Cold War Noir And The Class of '86

As I hurtle towards middle age and the inevitable, inexorable and brutal change in outlook such a life achievement brings, I find myself retracing my existential roots and celebrating them. And, frankly, I can't imagine a better time to become a teenager and then an adult, than the glorious 1980's. But I guess I'm biased.

Aside from big hair, leg-warmers and a hundred and one other examples of eighties fashion aberrations, my teenage years recall the last era of elegantly style, before ripped jeans showed up on the scene. I'm talking about a fashion sense most accurately rendered in movies like Grosse Point Blank, Donnie Darko and Pretty In Pink; not too excessively garish 1980's fashion, just understated - Cold War 'noir' - classically sophisticated. Elegant cool.

The music of the moment is also critical in locking onto the mood of the time; Psychedelic Furs, INXS, Frankie Goes To Hollywood, Tears For Fears, Depeche Mode. During the nineties, a degree of distaste for such aural pleasures understandably developed as the social contexts shifted together with attitudes and tastes. But now, 15-20 years later, a degree of distance has allowed a refreshed context to be re-applied and a resulting renewed appreciation is beginning to flourish for what was, for many, a real social renaissance period.

Today the word 'retro' seems to be increasingly used as code for the 1980's and the embryonic electronic phenomenon the decade heralded. The Yamaha DX-7 synthesizer. The CBM-64 and the Sinclair ZX-81. Back To The Future and De Loreans. Pac-man. Digital wristwatches with musical alarms, (I proudly wore one such example; a Zeon Rock Album watch that bleeped simple renditions of five Beatles hits as time alarms), the ancestral precursors to today's mobile ring tones.

I am a retired gamer. The most significant pull for me as a child, teenager and twenty-something was videogames. But I've more or less given up on them in recent years, jaded and detached by much of the recent contemporary tat that passes itself off as entertainment to a fresh generation that doesn't know any better. But lately I've found salvation in the burgeoning Retro movement, games magazines have recently switched onto this with regular and significant retro features and there's even now a complete magazine devoted to the area. These allow me to bask in my youth again and relive those heady days all over again.
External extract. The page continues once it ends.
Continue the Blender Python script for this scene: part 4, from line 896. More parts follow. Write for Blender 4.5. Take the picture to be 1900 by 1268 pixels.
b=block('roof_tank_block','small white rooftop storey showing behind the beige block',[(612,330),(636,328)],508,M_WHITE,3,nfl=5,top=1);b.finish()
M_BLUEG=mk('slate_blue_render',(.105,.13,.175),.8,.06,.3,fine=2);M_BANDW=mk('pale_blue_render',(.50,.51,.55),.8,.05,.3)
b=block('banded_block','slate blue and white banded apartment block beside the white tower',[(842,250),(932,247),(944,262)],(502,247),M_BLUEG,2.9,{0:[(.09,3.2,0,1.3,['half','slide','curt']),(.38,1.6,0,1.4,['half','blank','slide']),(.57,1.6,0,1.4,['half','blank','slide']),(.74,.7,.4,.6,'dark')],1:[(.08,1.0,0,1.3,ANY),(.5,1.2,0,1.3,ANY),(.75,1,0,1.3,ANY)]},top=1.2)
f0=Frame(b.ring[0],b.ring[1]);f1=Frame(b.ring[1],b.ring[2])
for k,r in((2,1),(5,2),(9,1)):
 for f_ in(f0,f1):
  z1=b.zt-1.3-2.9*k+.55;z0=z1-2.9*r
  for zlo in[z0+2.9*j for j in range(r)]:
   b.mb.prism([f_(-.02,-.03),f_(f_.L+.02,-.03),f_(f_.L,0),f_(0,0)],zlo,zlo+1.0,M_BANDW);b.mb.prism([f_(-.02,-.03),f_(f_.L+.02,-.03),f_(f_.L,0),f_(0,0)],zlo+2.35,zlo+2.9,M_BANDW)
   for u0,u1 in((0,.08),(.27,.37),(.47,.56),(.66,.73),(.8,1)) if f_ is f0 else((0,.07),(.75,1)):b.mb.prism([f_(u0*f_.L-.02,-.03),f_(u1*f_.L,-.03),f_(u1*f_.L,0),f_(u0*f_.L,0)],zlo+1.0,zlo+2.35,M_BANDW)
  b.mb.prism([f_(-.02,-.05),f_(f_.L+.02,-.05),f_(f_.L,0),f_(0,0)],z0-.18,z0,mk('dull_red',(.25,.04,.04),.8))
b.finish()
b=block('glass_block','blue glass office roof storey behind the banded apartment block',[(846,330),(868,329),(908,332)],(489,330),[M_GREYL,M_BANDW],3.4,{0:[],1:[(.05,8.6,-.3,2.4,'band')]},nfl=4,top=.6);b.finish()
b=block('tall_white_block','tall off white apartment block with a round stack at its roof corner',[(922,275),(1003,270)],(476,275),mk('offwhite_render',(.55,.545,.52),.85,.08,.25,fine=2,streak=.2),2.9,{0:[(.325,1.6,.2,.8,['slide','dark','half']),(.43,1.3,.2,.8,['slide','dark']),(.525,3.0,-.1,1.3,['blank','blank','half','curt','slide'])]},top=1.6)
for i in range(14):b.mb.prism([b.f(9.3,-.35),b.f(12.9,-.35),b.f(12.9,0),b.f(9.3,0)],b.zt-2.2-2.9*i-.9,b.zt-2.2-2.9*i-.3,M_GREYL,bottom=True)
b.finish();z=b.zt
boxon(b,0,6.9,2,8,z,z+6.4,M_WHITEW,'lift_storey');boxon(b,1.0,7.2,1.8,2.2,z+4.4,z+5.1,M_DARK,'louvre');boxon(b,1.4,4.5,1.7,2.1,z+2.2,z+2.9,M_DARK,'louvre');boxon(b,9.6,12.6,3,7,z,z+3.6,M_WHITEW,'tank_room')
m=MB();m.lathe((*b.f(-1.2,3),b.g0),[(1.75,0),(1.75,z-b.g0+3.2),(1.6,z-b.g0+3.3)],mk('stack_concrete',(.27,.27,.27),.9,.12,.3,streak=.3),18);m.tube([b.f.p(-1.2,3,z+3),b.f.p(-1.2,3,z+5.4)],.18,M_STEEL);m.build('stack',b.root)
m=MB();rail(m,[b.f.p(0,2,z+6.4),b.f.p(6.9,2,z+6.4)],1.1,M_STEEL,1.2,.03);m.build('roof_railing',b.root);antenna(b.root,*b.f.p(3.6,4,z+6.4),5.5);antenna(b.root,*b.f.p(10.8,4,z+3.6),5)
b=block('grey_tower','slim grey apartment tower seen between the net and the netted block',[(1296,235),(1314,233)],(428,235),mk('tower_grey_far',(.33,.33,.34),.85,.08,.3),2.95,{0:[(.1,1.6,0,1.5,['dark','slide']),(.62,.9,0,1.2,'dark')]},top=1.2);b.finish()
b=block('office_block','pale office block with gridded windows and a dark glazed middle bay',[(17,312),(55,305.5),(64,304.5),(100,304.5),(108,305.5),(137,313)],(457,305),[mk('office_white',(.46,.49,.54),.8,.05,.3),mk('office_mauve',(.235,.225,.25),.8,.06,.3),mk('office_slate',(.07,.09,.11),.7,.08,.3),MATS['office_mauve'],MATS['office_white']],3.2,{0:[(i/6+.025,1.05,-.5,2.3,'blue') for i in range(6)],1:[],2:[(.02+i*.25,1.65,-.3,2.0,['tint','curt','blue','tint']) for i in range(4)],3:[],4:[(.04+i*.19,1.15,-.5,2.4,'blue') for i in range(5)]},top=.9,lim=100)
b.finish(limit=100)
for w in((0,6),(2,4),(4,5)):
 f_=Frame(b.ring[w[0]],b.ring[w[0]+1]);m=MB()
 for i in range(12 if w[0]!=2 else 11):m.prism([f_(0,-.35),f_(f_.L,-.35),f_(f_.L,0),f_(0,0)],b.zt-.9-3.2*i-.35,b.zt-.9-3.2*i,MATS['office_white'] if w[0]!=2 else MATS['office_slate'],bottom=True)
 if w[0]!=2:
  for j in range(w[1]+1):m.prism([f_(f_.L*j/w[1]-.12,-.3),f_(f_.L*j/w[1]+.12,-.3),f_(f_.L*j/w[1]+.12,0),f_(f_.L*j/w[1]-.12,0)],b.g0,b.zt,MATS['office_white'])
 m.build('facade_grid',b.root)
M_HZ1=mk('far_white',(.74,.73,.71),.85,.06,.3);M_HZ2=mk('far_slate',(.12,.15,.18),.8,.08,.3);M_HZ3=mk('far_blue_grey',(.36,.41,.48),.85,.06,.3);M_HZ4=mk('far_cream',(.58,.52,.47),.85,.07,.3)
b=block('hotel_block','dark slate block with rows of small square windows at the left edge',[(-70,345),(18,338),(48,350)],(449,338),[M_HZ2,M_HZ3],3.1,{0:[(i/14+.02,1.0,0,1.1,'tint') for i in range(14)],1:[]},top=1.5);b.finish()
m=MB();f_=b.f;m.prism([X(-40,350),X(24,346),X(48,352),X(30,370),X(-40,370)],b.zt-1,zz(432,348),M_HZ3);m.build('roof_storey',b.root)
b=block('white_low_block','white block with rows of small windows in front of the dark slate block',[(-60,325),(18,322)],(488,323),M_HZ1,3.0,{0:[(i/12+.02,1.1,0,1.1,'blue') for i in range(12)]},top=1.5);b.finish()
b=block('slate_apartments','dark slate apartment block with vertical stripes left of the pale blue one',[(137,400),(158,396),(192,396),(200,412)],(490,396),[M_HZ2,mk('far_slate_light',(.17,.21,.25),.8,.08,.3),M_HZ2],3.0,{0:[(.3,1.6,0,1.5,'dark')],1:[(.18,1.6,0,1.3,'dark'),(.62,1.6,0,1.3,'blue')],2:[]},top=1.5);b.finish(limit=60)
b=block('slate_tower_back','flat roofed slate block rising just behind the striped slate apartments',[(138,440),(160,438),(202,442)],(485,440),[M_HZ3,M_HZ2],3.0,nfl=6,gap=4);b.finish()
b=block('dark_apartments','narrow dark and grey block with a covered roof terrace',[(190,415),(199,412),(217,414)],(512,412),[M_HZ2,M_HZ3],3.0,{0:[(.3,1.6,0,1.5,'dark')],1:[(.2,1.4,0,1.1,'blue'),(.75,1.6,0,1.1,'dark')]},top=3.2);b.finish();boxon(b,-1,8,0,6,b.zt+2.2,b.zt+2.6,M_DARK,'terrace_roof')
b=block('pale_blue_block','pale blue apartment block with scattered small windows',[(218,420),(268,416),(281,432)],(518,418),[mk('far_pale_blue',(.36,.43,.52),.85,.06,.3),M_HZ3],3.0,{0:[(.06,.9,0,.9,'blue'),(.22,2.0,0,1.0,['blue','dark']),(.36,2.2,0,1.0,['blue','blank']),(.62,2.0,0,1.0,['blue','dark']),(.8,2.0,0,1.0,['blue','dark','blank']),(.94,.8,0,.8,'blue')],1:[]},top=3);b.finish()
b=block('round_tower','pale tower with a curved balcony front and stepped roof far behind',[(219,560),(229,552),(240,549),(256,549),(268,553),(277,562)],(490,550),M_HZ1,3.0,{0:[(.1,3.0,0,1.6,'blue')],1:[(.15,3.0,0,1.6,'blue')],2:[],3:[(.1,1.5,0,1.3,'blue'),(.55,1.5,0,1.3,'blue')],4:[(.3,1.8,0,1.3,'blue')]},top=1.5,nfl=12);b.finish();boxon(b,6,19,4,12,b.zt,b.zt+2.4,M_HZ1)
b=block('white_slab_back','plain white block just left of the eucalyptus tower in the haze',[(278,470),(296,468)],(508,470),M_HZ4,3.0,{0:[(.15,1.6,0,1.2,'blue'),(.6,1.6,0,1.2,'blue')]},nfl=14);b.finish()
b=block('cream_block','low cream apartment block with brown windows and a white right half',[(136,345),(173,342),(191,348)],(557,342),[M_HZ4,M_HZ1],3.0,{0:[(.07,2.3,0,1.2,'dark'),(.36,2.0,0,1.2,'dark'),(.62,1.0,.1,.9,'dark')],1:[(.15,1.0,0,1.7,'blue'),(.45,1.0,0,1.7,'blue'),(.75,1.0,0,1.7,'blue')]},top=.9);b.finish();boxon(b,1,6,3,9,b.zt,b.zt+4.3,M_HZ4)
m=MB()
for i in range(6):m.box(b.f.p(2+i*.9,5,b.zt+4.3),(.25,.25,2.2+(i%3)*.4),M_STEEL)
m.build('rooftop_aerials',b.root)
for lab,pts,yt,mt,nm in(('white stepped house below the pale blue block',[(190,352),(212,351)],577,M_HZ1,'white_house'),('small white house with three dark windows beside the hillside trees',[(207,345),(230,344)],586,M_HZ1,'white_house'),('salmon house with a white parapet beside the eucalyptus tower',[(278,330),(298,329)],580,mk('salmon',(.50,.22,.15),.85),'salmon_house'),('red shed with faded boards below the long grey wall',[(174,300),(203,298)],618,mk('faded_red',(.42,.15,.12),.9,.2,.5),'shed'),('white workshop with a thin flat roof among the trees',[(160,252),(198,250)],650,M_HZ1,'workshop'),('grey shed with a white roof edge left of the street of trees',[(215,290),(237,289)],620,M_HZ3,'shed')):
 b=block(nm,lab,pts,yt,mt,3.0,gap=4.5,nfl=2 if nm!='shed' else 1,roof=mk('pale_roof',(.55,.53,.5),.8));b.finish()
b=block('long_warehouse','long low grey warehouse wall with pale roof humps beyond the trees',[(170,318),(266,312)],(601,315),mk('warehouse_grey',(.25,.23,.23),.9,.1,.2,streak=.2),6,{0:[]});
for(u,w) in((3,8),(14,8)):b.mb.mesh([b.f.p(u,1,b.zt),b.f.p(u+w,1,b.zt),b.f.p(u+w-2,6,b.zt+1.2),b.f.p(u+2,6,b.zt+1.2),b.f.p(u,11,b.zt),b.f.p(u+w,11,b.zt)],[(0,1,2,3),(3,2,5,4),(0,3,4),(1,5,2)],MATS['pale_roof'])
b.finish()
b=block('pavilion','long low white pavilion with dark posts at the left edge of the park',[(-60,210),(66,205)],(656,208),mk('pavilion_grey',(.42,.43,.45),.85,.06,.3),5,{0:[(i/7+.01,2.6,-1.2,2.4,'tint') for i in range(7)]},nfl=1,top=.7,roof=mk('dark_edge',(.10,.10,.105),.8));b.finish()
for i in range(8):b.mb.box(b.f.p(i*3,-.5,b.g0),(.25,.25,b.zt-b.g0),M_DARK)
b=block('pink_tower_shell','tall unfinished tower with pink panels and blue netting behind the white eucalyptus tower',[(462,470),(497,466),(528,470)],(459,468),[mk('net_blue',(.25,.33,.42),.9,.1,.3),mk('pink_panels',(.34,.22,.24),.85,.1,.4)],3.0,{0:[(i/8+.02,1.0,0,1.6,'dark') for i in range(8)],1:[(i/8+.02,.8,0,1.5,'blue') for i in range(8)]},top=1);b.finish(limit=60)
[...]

A couple of weeks back I visited a small computing museum in the University of Bath in Swindon, where I met up with fellow #joiito regular and, like me, a follower of 80's technological fashion, John Rochester.

It was a total blast manhandling Atari VCS consoles, an Oric-1 and I even managed a quick play of Minestorm on the uniquely classic Vectrex.

But I wonder what the technological revolution will make of its old self as it progressively continues to review its historical origins. The 80's is where it all more or less took off, and the products and marvels of that decade are now being treated with a degree of reverence and respect. The brands, inventors, industry leaders and demigods of the time are now increasingly being viewed through saintly spectacles.

I wonder what we'll be saying, what the view of the digital historians will be on the dotcom boom, Google and blogging, twenty years down the line from now.